Water

In virgin coal seams, water normally fills pore spaces, cleats, and fractures and any gas present is dissolved within the seam water or absorbed on the internal surface of the coal, while the reservoir and its fluid components are in equilibrium (Van der Meer, 2004). Permeability of a coal seam to gas is dependent on the concentrations of water (Thakur and Davis, 1977). Usually free gas only comes out of the coal into the cleat space when the water pressure drops below the sorption pressure (Gray, 2000). The permeability of coal to water is increased by decreasing the pressure (Dabbous et al., 1974). Kissell and Edwards (1975) reported that the relative permeability of a coal seam increases as the water in the seam decreases, thus making more space available for the gas phase to flow. It means that initially permeability will decrease with a drop in reservoir pressure around the production hole, followed by an increase, as significant desorption induced shrinkage occurs as water and gas are produced from the seam, with the effective stress increases leading generally to a reduction in permeability. However many coal seams exhibit an increase in permeability with production, because of seam de-stressing and coal shrinkage due to gas desorption.
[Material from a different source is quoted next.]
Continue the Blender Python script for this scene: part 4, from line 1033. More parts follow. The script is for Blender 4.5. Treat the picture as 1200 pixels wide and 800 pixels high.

Coal shrinkage reduces the lateral stress in the seam and shifts the stress into the surrounding rocks. The opposing effects on effective stress mean that the permeability of the seam may either increase or decrease with the removal of gas and water from the seam.
Generally, permeability is reduced by an increase in moisture content (Bartosiewicz and Hargraves, 1985). However, it should be pointed out that the gas permeability of a coal mass is influenced by the degree to which the permeable volume of the pore is filled with natural moisture. Natural moisture decreases the permeable volume of pores by a factor of greater than two (Ayruni, 1981).